• [REQUIRED TASK]:
Extract the listing in its entirety, keeping each line identical to the original.
========================================
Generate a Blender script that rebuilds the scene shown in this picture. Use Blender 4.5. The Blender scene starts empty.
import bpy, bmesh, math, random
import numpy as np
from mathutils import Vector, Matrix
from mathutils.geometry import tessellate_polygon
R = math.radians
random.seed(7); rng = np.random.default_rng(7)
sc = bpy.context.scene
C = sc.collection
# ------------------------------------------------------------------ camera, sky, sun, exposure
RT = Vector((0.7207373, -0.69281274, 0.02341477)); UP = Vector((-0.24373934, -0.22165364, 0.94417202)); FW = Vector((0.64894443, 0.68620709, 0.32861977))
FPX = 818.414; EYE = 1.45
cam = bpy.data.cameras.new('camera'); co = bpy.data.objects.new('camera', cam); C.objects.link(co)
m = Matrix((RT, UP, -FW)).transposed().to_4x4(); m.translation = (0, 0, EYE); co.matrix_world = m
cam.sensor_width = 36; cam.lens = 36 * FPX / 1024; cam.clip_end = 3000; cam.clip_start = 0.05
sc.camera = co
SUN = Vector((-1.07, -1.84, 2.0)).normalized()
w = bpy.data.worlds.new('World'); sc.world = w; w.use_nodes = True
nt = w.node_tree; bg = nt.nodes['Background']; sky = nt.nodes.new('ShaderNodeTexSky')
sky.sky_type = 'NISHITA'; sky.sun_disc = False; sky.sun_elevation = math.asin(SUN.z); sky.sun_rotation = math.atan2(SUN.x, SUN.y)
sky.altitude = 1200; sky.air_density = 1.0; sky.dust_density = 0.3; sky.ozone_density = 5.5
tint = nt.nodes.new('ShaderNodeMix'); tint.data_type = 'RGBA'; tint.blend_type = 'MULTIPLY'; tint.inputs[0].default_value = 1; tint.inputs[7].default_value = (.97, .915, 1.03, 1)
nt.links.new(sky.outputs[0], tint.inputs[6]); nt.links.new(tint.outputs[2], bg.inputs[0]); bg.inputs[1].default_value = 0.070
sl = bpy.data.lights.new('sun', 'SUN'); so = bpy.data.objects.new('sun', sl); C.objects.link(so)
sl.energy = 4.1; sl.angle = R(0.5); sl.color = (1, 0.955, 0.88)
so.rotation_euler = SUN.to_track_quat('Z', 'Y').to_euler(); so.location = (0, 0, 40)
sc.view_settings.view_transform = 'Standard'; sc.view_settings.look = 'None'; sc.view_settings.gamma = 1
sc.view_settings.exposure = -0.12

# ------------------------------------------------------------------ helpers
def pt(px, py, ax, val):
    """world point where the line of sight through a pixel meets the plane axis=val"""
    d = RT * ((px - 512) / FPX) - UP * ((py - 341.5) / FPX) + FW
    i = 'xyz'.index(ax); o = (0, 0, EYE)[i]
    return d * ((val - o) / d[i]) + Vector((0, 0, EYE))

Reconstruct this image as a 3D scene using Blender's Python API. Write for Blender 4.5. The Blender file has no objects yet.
========================================
• [ANSWER TO THIS EXERCISE]:
Generate a Blender script that rebuilds the scene shown in this picture. Use Blender 4.5. The Blender scene starts empty.
import bpy, bmesh, math, random
import numpy as np
from mathutils import Vector, Matrix
from mathutils.geometry import tessellate_polygon
R = math.radians
random.seed(7); rng = np.random.default_rng(7)
sc = bpy.context.scene
C = sc.collection
# ------------------------------------------------------------------ camera, sky, sun, exposure
RT = Vector((0.7207373, -0.69281274, 0.02341477)); UP = Vector((-0.24373934, -0.22165364, 0.94417202)); FW = Vector((0.64894443, 0.68620709, 0.32861977))
FPX = 818.414; EYE = 1.45
cam = bpy.data.cameras.new('camera'); co = bpy.data.objects.new('camera', cam); C.objects.link(co)
m = Matrix((RT, UP, -FW)).transposed().to_4x4(); m.translation = (0, 0, EYE); co.matrix_world = m
cam.sensor_width = 36; cam.lens = 36 * FPX / 1024; cam.clip_end = 3000; cam.clip_start = 0.05
sc.camera = co
SUN = Vector((-1.07, -1.84, 2.0)).normalized()
w = bpy.data.worlds.new('World'); sc.world = w; w.use_nodes = True
nt = w.node_tree; bg = nt.nodes['Background']; sky = nt.nodes.new('ShaderNodeTexSky')
sky.sky_type = 'NISHITA'; sky.sun_disc = False; sky.sun_elevation = math.asin(SUN.z); sky.sun_rotation = math.atan2(SUN.x, SUN.y)
sky.altitude = 1200; sky.air_density = 1.0; sky.dust_density = 0.3; sky.ozone_density = 5.5
tint = nt.nodes.new('ShaderNodeMix'); tint.data_type = 'RGBA'; tint.blend_type = 'MULTIPLY'; tint.inputs[0].default_value = 1; tint.inputs[7].default_value = (.97, .915, 1.03, 1)
nt.links.new(sky.outputs[0], tint.inputs[6]); nt.links.new(tint.outputs[2], bg.inputs[0]); bg.inputs[1].default_value = 0.070
sl = bpy.data.lights.new('sun', 'SUN'); so = bpy.data.objects.new('sun', sl); C.objects.link(so)
sl.energy = 4.1; sl.angle = R(0.5); sl.color = (1, 0.955, 0.88)
so.rotation_euler = SUN.to_track_quat('Z', 'Y').to_euler(); so.location = (0, 0, 40)
sc.view_settings.view_transform = 'Standard'; sc.view_settings.look = 'None'; sc.view_settings.gamma = 1
sc.view_settings.exposure = -0.12

# ------------------------------------------------------------------ helpers
def pt(px, py, ax, val):
    """world point where the line of sight through a pixel meets the plane axis=val"""
    d = RT * ((px - 512) / FPX) - UP * ((py - 341.5) / FPX) + FW
    i = 'xyz'.index(ax); o = (0, 0, EYE)[i]
    return d * ((val - o) / d[i]) + Vector((0, 0, EYE))

Reconstruct this image as a 3D scene using Blender's Python API. Write for Blender 4.5. The Blender file has no objects yet.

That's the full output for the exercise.